** START OF Supplied data **

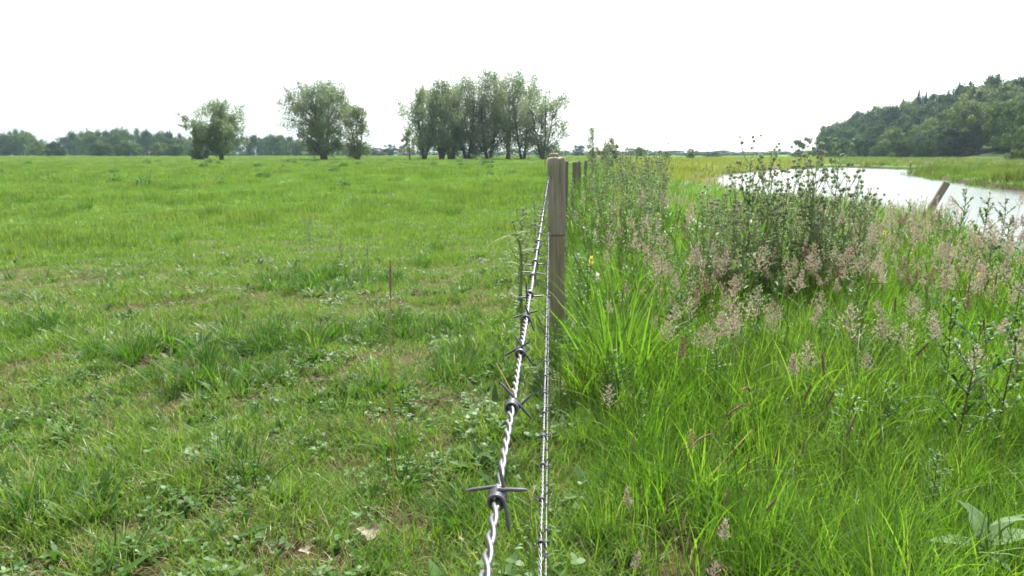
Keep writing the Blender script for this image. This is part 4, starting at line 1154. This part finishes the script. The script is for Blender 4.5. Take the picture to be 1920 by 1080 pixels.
weeds = [(1790, 880, 1, 1.15, 'dense bushy weed with dark red stem, front right in the long grass'), (1772, 790, 0, 1.0, 'tall weed with dark red stem right of the front seed heads'), (1862, 860, 0, 1.05, 'weed with dark red stem near the right edge'),
         (1416, 700, 0, .85, 'slim weed with dark stem in the middle of the long grass'), (1530, 720, 1, .7, 'small bushy weed below the pink seed heads'), (1338, 790, 2, .75, 'leafy green weed left of the drooping seed head'),
         (1275, 660, 2, 1.0, 'tall leafy green weed near the post on its right'), (1650, 860, 1, .6, 'low bushy weed left of the dense red stemmed weed'), (1140, 800, 2, .7, 'light green weed close to the wires on their right'),
         (1090, 590, 2, .95, 'leafy weed right behind the post foot'), (1070, 720, 2, .7, 'leafy weed in front of the post foot'), (1885, 690, 0, .95, 'red stemmed weed at the right border, half height'), (1700, 640, 2, .9, 'green weed among the pink seed heads on the right'),
         (1480, 620, 0, .8, 'slim dark stemmed weed below the thistle bush'), (1835, 600, 0, 1.1, 'tall dark stemmed weed right of centre near the river side'), (1600, 600, 2, .9, 'leafy weed below the right end of the thistle bush'),
         (1745, 985, 1, .5, 'short leafy weed in the front right corner grass'), (1048, 668, 2, .62, 'leafy weed hiding the foot of the big post'), (1062, 640, 1, .60, 'bushy weed before the right edge of the post foot'), (1020, 760, 2, .45, 'small weed right beneath the wires'), (1040, 640, 2, .6, 'small weed left of the post foot')]
for px, py, k, s, lab in weeds:
    b = onz(px, py); WEED[k].put((b.x, b.y, gz(b.x, b.y)), random.uniform(0, 6.28), s, lab, 'weed', 'leafy weeds in the long grass')
for i in range(44):
    y = random.uniform(5.5, 12); x = random.uniform(.34 * y, .74 * y)
    if river_sd([x], [y])[0] < .15: continue
    WEED[i % 3].put((x, y, gz(x, y)), random.uniform(0, 6.28), random.uniform(.9, 1.5), 'small leafy weed among pink seed heads, ' + ('under the thistle bush' if x < .42 * y else 'near the leaning post' if y > 8.5 else 'far right of the thistle bush'), 'weeds towards the river bank')

# ------------------------------------------------------------------ flowering grasses
def arc(h, lean, az, n=7, droop=1.6):
    t = np.linspace(0, 1, n); r = lean * h * t ** droop
    return np.stack([np.cos(az) * r, np.sin(az) * r, h * t * (1 - .12 * lean * t)], -1)
def make_fog(h, seed, open_=1.0, mat='pink', head=.10, lean=.12):
    """soft grass: thin stem, one or two blades and a feathery panicle"""
    rng = np.random.default_rng(seed); root = empty('flowering_grass'); st = MB()
    P = arc(h, lean, 0.3); P[0, 2] = -.02
    tube(st, P, np.linspace(.0013, .0008, 7), 4, cap=False)
    strips(st, P[2:4], .12, .005, [1, 4], .35, .9, S=4, tint=.3)
    st.build('stem', M['green_stem'], root)
    hd = MB(); tip = P[-1]; d = unit(P[-1] - P[-2]); up = d
    s1 = unit(np.cross(up, [0, 1, .1])); s2 = np.cross(up, s1); C = []; D = []
    tube(hd, [tip, tip + up * head], .0006, 3, cap=False)
    for k in range(30):
        f = k / 30; a = k * 2.4; L = head * .46 * open_ * (1.05 - f) * rng.uniform(.5, 1.2) + .004
        out = (math.cos(a) * s1 + math.sin(a) * s2) * .8 + up * .7
        b = tip + up * head * f; n = 5 + int(9 * (1 - f))
        t = rng.random((n, 1)) ** .6
        C.append(b + out * L * t + rng.normal(size=(n, 3)) * .0022); D.append(np.tile(out, (n, 1)) + rng.normal(size=(n, 3)) * .4 + up * .4)
    C = np.concatenate(C); leafcards(hd, C, np.concatenate(D), rng.uniform(.006, .011, len(C)), rng.uniform(.0028, .0048, len(C)), rng=rng)
    hd.build('seed_head', M[mat], root, smooth=False)
    return root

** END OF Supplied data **

Prompt:
In your copy, leave out the pictures and reproduce the material above exactly.

Worked answer:
Keep writing the Blender script for this image. This is part 4, starting at line 1154. This part finishes the script. The script is for Blender 4.5. Take the picture to be 1920 by 1080 pixels.
weeds = [(1790, 880, 1, 1.15, 'dense bushy weed with dark red stem, front right in the long grass'), (1772, 790, 0, 1.0, 'tall weed with dark red stem right of the front seed heads'), (1862, 860, 0, 1.05, 'weed with dark red stem near the right edge'),
         (1416, 700, 0, .85, 'slim weed with dark stem in the middle of the long grass'), (1530, 720, 1, .7, 'small bushy weed below the pink seed heads'), (1338, 790, 2, .75, 'leafy green weed left of the drooping seed head'),
         (1275, 660, 2, 1.0, 'tall leafy green weed near the post on its right'), (1650, 860, 1, .6, 'low bushy weed left of the dense red stemmed weed'), (1140, 800, 2, .7, 'light green weed close to the wires on their right'),
         (1090, 590, 2, .95, 'leafy weed right behind the post foot'), (1070, 720, 2, .7, 'leafy weed in front of the post foot'), (1885, 690, 0, .95, 'red stemmed weed at the right border, half height'), (1700, 640, 2, .9, 'green weed among the pink seed heads on the right'),
         (1480, 620, 0, .8, 'slim dark stemmed weed below the thistle bush'), (1835, 600, 0, 1.1, 'tall dark stemmed weed right of centre near the river side'), (1600, 600, 2, .9, 'leafy weed below the right end of the thistle bush'),
         (1745, 985, 1, .5, 'short leafy weed in the front right corner grass'), (1048, 668, 2, .62, 'leafy weed hiding the foot of the big post'), (1062, 640, 1, .60, 'bushy weed before the right edge of the post foot'), (1020, 760, 2, .45, 'small weed right beneath the wires'), (1040, 640, 2, .6, 'small weed left of the post foot')]
for px, py, k, s, lab in weeds:
    b = onz(px, py); WEED[k].put((b.x, b.y, gz(b.x, b.y)), random.uniform(0, 6.28), s, lab, 'weed', 'leafy weeds in the long grass')
for i in range(44):
    y = random.uniform(5.5, 12); x = random.uniform(.34 * y, .74 * y)
    if river_sd([x], [y])[0] < .15: continue
    WEED[i % 3].put((x, y, gz(x, y)), random.uniform(0, 6.28), random.uniform(.9, 1.5), 'small leafy weed among pink seed heads, ' + ('under the thistle bush' if x < .42 * y else 'near the leaning post' if y > 8.5 else 'far right of the thistle bush'), 'weeds towards the river bank')

# ------------------------------------------------------------------ flowering grasses
def arc(h, lean, az, n=7, droop=1.6):
    t = np.linspace(0, 1, n); r = lean * h * t ** droop
    return np.stack([np.cos(az) * r, np.sin(az) * r, h * t * (1 - .12 * lean * t)], -1)
def make_fog(h, seed, open_=1.0, mat='pink', head=.10, lean=.12):
    """soft grass: thin stem, one or two blades and a feathery panicle"""
    rng = np.random.default_rng(seed); root = empty('flowering_grass'); st = MB()
    P = arc(h, lean, 0.3); P[0, 2] = -.02
    tube(st, P, np.linspace(.0013, .0008, 7), 4, cap=False)
    strips(st, P[2:4], .12, .005, [1, 4], .35, .9, S=4, tint=.3)
    st.build('stem', M['green_stem'], root)
    hd = MB(); tip = P[-1]; d = unit(P[-1] - P[-2]); up = d
    s1 = unit(np.cross(up, [0, 1, .1])); s2 = np.cross(up, s1); C = []; D = []
    tube(hd, [tip, tip + up * head], .0006, 3, cap=False)
    for k in range(30):
        f = k / 30; a = k * 2.4; L = head * .46 * open_ * (1.05 - f) * rng.uniform(.5, 1.2) + .004
        out = (math.cos(a) * s1 + math.sin(a) * s2) * .8 + up * .7
        b = tip + up * head * f; n = 5 + int(9 * (1 - f))
        t = rng.random((n, 1)) ** .6
        C.append(b + out * L * t + rng.normal(size=(n, 3)) * .0022); D.append(np.tile(out, (n, 1)) + rng.normal(size=(n, 3)) * .4 + up * .4)
    C = np.concatenate(C); leafcards(hd, C, np.concatenate(D), rng.uniform(.006, .011, len(C)), rng.uniform(.0028, .0048, len(C)), rng=rng)
    hd.build('seed_head', M[mat], root, smooth=False)
    return root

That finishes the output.